The essential components of AI (Forbes)
Today, artificial intelligence (AI) is optimizing the way business is conducted, enabling predictions with supreme accuracy and automating business processes and decision making. The outcomes range from greater customer experiences to more intelligent products and more efficient services for enterprises. Just as the auto industry suddenly flourished in the early 20th century after many years of incremental developments and experimentation, AI has reached this point in the 21st century with many of the key technologies and building blocks firmly in place.
AI’s value proposition is now generally understood: It has the potential to make virtually any task or process more efficient and yield powerful new business insights.
These days, organizations with no AI strategy are like businesses in 2000 that had no Internet strategy, or those in 2010 that had no mobile strategy. And yet, for many organizations, AI is still uncharted territory.In my view, there are six key components that are essential to AI. While they may not all fit in the classical definition of AI, the following represent the core building blocks that are needed:
AI Applications: Packaged applications that solve a business problem (i.e., virtual agents, financial planning)
Data Prep and Cleansing: Make your data ready for AI
Model, Build, Train and Run: The studio of a data science artist to build, train and run models (machine learning)
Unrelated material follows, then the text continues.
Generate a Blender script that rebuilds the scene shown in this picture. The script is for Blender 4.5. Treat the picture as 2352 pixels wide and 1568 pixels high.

Consumer Features: Speech, images and vision, primarily used in consumer use cases
Natural Language Processing: The nervous system of enterprise AI
Lifecycle Management: Managing the lifecycle of AI models and understanding how they perform
As companies progress on their AI journey, incorporating all or most of these components into their businesses, trust is becoming paramount. Helping users understand how the AI is working and being able to explain decisions is becoming essential to fostering trust and confidence in AI systems. In fact, 68% of business leaders believe that customers will demand more explainability from AI in the next three years, according to an IBM Institute for Business Value survey.